EXERCISE AIM: Skip all pictures, then copy the lines from the start of the data through the line with "S.camera = camo", keeping both ends.

DATASET ENTRIES:
— Start —
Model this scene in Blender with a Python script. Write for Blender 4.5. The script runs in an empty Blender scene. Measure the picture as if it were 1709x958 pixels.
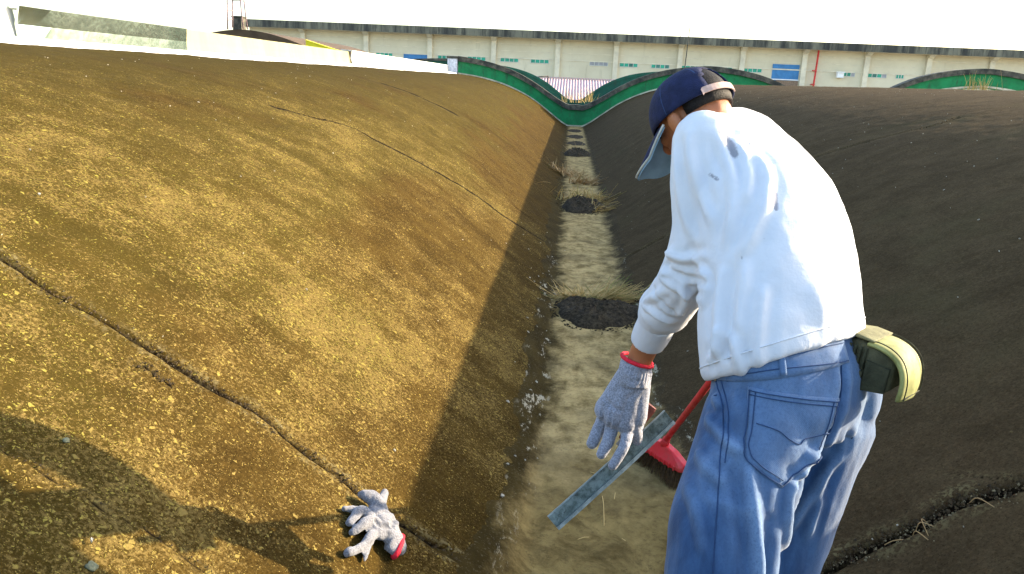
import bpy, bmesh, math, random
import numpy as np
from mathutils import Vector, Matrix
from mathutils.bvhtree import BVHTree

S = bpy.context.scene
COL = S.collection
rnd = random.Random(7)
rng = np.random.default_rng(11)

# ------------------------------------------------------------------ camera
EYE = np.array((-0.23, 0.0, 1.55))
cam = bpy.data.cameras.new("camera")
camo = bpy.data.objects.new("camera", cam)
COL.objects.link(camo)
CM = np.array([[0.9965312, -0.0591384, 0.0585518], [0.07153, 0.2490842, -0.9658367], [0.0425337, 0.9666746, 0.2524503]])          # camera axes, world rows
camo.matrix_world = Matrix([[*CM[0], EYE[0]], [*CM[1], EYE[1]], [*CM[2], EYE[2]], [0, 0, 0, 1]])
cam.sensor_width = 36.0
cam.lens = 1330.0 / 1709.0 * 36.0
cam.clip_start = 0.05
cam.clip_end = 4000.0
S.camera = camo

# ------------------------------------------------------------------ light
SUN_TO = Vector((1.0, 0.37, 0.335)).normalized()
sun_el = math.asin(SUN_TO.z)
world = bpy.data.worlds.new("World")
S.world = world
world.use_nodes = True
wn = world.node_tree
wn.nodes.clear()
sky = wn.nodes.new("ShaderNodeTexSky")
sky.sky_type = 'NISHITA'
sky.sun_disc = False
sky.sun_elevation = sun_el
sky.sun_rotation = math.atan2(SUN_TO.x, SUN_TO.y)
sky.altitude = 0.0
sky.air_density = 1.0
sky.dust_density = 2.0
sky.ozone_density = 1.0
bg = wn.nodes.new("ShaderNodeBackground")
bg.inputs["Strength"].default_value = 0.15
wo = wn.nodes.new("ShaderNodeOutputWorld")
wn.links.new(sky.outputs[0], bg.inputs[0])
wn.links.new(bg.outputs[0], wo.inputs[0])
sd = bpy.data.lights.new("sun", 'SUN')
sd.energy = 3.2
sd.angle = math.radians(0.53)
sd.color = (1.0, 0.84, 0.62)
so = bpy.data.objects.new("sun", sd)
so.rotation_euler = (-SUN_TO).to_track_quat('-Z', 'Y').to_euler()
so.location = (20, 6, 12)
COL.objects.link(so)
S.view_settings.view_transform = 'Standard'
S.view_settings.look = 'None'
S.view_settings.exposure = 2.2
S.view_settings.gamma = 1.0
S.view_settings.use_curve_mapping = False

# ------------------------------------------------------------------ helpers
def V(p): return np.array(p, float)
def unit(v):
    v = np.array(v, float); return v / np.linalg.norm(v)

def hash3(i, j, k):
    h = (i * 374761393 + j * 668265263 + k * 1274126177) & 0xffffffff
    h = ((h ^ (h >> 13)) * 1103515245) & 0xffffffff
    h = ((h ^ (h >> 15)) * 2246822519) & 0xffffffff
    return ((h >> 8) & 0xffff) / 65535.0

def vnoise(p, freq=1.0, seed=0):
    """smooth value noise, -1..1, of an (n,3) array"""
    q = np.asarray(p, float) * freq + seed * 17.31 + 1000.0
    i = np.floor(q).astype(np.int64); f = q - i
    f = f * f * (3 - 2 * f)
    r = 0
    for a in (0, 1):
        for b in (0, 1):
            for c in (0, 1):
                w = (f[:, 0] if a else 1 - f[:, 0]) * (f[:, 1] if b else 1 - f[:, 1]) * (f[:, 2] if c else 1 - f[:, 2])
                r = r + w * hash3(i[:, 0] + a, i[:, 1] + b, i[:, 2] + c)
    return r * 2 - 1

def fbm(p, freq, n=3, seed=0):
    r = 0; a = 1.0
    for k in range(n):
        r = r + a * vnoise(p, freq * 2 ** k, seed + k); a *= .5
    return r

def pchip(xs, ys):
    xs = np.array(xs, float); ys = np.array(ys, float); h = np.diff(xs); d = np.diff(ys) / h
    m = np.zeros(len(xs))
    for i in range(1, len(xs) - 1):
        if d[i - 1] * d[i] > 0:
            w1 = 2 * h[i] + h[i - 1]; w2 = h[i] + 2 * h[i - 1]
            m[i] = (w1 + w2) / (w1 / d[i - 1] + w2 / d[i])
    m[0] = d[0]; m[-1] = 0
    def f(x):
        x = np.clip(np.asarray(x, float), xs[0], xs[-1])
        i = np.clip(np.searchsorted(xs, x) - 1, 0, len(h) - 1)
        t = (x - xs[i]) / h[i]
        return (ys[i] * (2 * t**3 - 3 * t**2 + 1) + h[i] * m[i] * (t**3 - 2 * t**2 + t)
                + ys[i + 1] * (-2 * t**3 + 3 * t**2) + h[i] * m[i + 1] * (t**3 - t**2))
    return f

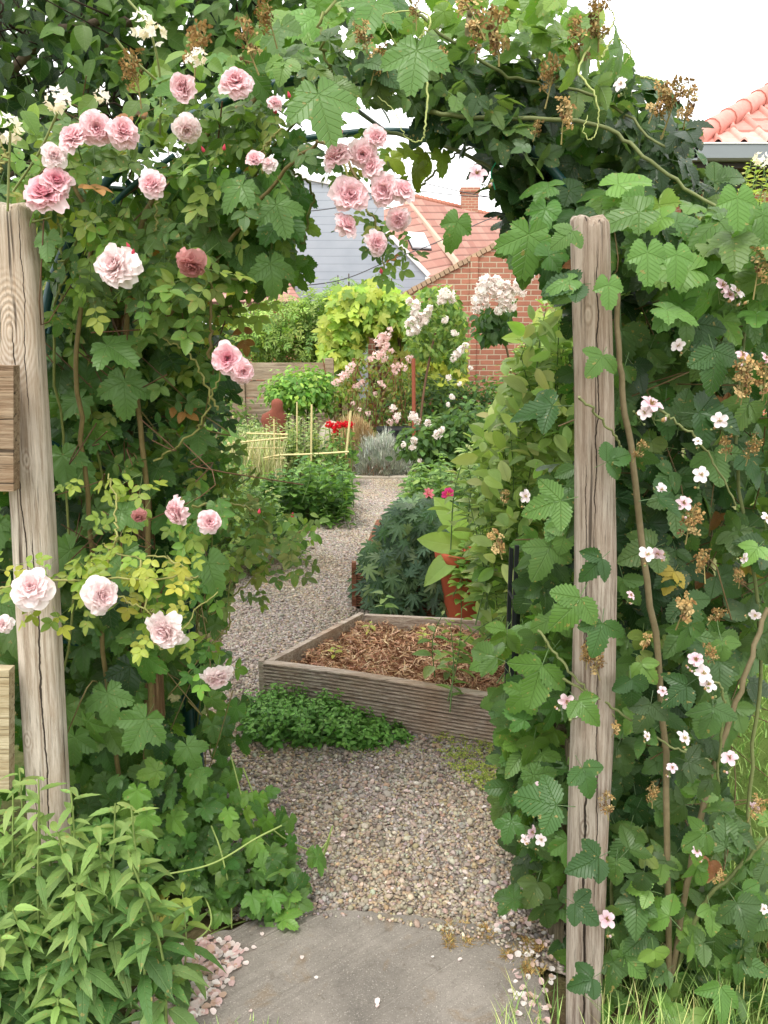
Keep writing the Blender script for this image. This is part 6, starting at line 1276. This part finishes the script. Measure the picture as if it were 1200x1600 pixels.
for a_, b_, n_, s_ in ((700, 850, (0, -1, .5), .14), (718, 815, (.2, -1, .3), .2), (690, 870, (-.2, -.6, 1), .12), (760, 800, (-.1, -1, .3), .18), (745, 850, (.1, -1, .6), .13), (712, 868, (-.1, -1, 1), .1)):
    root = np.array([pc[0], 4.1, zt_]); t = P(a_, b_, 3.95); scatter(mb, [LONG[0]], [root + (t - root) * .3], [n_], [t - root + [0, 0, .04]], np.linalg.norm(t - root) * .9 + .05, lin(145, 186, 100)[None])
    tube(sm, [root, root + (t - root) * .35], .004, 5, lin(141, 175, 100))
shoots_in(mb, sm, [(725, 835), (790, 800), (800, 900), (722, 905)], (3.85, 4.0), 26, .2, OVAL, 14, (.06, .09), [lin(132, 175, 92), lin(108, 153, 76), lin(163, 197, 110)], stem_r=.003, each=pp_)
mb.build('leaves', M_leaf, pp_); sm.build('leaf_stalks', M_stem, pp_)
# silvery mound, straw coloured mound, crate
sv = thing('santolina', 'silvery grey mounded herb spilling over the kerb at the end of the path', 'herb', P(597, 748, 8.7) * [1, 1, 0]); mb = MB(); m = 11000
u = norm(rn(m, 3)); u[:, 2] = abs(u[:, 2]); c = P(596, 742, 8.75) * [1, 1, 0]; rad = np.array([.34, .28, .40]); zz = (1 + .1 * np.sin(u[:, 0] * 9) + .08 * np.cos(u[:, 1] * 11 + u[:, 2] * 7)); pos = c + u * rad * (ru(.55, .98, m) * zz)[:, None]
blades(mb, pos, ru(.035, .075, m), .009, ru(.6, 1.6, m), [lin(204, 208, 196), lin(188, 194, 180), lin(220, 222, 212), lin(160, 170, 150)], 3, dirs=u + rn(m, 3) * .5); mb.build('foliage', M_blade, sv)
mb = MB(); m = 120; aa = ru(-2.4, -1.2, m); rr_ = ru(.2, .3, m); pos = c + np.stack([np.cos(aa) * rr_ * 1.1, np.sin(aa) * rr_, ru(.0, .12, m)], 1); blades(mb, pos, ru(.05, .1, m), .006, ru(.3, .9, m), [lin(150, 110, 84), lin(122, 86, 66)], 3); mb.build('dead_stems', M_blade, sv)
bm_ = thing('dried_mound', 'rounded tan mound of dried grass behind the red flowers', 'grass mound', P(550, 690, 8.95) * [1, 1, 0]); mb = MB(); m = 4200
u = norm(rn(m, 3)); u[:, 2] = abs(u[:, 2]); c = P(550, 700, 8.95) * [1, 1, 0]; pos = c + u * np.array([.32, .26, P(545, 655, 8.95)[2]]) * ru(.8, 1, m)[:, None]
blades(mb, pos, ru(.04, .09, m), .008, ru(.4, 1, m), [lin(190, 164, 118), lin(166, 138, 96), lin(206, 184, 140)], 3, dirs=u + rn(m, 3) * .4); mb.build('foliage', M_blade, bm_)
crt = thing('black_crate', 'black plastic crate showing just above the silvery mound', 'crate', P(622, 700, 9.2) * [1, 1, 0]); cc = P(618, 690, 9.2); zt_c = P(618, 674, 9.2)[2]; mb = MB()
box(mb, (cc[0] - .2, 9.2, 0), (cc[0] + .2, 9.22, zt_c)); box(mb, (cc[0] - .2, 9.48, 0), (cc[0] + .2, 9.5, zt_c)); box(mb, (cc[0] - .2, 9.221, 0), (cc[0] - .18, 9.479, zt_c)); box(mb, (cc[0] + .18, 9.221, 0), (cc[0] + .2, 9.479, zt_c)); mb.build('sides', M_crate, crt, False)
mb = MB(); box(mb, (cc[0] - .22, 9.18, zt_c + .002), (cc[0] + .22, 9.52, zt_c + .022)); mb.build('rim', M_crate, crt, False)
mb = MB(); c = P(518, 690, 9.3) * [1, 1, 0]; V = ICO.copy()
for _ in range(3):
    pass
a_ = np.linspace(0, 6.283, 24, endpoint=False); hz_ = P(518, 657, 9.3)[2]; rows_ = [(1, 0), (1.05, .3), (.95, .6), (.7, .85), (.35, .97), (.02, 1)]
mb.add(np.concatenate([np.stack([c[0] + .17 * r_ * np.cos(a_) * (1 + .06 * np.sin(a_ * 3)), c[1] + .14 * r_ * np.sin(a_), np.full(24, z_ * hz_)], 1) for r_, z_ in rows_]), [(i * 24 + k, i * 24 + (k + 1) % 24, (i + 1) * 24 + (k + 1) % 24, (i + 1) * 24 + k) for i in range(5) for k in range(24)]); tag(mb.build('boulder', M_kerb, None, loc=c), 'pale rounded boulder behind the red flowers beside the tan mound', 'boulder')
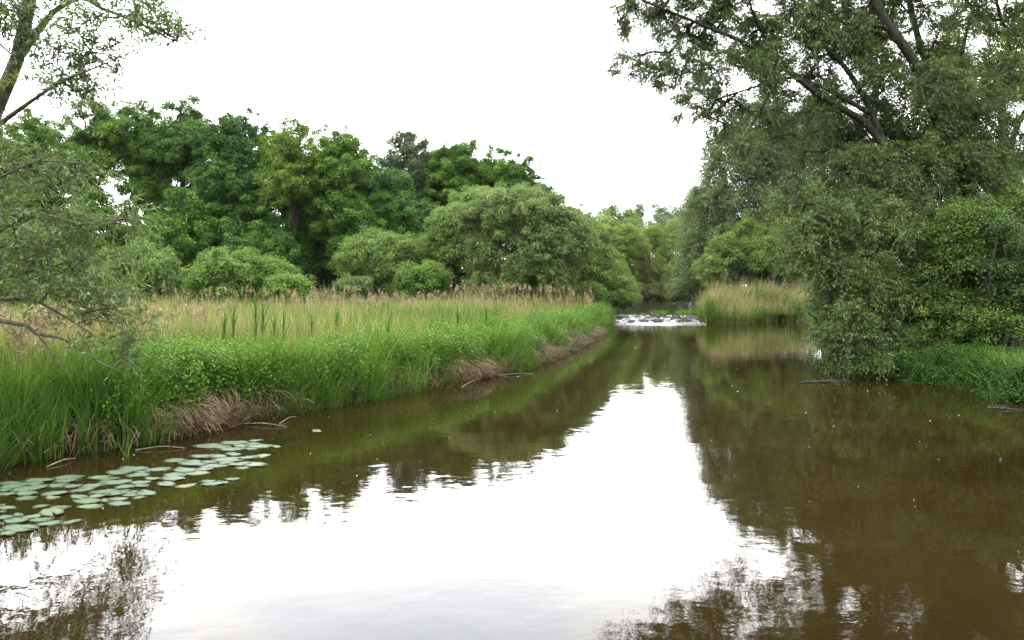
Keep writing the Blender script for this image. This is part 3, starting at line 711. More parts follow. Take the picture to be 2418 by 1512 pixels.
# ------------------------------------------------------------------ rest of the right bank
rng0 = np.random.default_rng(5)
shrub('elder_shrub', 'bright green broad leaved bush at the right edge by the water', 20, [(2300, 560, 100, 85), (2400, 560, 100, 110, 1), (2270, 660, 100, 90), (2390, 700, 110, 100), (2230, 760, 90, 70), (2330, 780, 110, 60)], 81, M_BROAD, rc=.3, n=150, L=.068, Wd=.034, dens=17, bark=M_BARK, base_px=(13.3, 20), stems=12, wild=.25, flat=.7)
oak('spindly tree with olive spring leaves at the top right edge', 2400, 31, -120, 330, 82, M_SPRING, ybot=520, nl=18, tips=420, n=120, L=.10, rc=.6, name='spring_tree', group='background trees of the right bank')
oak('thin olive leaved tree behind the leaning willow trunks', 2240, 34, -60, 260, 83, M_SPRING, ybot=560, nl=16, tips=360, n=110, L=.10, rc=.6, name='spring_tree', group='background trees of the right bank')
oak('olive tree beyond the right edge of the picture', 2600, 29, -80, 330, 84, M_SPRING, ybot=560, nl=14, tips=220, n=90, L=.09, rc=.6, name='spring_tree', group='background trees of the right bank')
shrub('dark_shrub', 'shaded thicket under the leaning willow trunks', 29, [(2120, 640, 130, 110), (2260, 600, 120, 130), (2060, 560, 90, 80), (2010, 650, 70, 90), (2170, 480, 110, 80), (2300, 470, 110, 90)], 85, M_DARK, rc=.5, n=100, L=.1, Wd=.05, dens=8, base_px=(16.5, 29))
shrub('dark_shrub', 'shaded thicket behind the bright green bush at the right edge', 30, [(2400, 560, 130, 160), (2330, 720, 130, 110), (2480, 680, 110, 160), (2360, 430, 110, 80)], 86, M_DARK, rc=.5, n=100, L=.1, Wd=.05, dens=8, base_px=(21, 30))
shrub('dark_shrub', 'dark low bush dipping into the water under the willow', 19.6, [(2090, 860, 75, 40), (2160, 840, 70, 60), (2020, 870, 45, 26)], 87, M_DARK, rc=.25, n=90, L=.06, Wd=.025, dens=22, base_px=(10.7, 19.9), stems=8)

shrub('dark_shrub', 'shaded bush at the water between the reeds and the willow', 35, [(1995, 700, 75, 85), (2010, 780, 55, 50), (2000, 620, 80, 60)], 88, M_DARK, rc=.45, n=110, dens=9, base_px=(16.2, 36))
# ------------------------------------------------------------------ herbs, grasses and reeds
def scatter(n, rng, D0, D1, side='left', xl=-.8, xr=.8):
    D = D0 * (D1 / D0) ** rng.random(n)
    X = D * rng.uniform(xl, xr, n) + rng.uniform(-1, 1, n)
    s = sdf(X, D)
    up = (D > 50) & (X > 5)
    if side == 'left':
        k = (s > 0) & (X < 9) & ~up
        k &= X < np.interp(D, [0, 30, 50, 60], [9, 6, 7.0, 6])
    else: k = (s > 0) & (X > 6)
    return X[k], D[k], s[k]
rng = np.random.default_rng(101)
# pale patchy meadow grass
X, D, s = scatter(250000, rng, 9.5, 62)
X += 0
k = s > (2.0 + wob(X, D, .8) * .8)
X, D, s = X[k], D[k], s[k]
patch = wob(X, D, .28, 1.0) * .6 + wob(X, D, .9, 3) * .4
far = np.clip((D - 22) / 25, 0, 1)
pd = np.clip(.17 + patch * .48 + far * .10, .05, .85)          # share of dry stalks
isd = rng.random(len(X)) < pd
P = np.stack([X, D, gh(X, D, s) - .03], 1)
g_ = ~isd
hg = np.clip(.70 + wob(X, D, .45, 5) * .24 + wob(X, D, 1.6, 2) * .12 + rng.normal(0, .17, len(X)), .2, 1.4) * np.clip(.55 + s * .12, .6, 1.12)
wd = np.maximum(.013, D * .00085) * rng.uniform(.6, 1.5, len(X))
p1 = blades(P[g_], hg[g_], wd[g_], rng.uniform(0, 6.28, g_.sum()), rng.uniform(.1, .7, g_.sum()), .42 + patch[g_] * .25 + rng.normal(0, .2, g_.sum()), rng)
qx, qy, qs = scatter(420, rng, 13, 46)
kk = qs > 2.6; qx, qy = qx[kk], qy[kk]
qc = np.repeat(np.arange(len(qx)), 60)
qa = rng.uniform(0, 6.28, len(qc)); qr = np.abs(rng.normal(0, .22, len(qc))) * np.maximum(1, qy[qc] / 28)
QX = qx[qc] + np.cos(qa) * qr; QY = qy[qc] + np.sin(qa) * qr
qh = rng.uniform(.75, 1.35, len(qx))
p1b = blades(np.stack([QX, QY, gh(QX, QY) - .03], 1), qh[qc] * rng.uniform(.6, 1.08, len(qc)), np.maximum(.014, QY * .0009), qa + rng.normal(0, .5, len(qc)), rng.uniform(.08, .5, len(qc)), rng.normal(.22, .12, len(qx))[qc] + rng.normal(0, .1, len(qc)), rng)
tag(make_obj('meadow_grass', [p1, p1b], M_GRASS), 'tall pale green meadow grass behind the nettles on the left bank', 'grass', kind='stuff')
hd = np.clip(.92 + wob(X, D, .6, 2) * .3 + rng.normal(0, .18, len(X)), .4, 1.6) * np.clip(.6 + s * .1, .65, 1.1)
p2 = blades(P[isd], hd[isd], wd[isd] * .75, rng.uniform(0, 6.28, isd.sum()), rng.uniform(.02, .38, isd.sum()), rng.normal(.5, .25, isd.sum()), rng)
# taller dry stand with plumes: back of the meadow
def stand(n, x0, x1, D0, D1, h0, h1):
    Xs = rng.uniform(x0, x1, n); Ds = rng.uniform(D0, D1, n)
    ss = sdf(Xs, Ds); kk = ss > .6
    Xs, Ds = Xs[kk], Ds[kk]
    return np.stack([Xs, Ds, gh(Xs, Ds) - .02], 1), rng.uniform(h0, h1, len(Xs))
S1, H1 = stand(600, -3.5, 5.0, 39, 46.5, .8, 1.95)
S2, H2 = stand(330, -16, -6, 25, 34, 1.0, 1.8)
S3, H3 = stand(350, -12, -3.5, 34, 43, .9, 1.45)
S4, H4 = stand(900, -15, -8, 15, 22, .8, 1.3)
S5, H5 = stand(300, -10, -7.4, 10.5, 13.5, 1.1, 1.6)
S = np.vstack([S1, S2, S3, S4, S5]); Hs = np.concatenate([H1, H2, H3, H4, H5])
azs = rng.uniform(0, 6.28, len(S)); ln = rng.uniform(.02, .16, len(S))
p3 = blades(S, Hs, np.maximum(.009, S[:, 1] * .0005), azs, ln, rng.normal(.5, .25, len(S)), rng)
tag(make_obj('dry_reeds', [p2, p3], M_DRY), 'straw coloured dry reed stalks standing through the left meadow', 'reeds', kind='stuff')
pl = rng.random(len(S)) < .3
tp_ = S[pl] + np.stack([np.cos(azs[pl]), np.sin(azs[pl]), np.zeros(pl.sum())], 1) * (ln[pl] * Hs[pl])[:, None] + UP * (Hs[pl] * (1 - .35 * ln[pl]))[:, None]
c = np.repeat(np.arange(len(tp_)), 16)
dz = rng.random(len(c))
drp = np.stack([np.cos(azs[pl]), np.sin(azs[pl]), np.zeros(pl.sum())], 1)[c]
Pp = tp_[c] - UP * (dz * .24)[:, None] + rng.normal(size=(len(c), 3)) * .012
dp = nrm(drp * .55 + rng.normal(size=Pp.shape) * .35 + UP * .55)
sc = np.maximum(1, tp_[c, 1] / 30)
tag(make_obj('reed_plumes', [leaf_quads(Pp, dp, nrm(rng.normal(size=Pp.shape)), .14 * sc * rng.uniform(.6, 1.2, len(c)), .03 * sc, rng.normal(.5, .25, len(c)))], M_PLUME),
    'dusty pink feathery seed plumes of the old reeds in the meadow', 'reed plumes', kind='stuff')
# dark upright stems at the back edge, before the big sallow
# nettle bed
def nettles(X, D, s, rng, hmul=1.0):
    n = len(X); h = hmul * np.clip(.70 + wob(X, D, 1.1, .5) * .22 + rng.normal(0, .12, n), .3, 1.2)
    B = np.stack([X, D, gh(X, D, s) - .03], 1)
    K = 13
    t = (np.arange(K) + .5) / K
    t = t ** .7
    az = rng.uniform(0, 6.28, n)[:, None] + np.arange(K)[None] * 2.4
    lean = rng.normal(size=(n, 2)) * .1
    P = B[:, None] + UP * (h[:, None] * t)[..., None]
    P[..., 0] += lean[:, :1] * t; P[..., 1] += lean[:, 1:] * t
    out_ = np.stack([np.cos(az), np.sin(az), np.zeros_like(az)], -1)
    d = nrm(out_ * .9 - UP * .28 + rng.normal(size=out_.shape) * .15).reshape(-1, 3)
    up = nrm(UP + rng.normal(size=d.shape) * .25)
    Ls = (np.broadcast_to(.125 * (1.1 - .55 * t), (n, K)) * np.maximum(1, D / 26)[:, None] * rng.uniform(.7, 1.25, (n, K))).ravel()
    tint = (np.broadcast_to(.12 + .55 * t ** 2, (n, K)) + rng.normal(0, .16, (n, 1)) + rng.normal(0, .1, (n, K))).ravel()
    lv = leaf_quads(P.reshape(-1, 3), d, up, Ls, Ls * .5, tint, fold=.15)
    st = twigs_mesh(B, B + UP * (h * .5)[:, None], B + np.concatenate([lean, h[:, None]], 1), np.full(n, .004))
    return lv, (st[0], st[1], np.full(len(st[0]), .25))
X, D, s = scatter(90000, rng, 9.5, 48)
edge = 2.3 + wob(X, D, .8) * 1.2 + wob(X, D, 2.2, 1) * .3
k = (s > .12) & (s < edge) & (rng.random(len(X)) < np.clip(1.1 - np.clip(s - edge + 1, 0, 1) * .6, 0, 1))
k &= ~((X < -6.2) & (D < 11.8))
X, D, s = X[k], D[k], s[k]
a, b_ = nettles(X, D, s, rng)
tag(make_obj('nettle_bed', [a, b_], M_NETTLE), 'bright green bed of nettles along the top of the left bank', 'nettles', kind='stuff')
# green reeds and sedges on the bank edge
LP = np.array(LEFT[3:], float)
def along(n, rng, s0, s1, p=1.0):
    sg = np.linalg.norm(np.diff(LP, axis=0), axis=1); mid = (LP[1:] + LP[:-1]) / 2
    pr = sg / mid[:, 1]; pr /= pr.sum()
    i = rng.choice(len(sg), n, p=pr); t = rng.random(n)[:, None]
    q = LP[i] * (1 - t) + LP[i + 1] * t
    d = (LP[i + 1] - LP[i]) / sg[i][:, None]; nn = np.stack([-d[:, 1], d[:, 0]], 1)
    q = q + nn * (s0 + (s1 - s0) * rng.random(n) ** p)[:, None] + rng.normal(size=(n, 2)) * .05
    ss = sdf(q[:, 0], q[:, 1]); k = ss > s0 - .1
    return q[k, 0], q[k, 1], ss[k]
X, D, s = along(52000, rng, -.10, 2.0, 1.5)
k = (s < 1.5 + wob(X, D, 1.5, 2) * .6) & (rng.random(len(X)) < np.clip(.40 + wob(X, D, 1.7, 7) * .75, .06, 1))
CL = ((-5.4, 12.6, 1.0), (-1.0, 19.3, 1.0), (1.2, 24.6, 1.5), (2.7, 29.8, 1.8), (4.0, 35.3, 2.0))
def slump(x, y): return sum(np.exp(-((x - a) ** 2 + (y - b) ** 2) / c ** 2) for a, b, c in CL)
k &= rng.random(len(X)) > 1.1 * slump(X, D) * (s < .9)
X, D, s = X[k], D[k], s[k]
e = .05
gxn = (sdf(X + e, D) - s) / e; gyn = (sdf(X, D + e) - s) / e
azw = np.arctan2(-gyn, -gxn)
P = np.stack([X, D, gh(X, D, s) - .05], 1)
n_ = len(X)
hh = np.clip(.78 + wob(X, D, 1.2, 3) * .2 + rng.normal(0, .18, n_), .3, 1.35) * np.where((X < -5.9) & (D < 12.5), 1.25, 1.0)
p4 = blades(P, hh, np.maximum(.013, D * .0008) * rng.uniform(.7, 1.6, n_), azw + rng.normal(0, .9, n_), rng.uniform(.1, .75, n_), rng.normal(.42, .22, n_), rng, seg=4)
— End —
ANSWER TO THIS EXERCISE:
Model this scene in Blender with a Python script. Write for Blender 4.5. The script runs in an empty Blender scene. Measure the picture as if it were 1709x958 pixels.
import bpy, bmesh, math, random
import numpy as np
from mathutils import Vector, Matrix
from mathutils.bvhtree import BVHTree

S = bpy.context.scene
COL = S.collection
rnd = random.Random(7)
rng = np.random.default_rng(11)

# ------------------------------------------------------------------ camera
EYE = np.array((-0.23, 0.0, 1.55))
cam = bpy.data.cameras.new("camera")
camo = bpy.data.objects.new("camera", cam)
COL.objects.link(camo)
CM = np.array([[0.9965312, -0.0591384, 0.0585518], [0.07153, 0.2490842, -0.9658367], [0.0425337, 0.9666746, 0.2524503]])          # camera axes, world rows
camo.matrix_world = Matrix([[*CM[0], EYE[0]], [*CM[1], EYE[1]], [*CM[2], EYE[2]], [0, 0, 0, 1]])
cam.sensor_width = 36.0
cam.lens = 1330.0 / 1709.0 * 36.0
cam.clip_start = 0.05
cam.clip_end = 4000.0
S.camera = camo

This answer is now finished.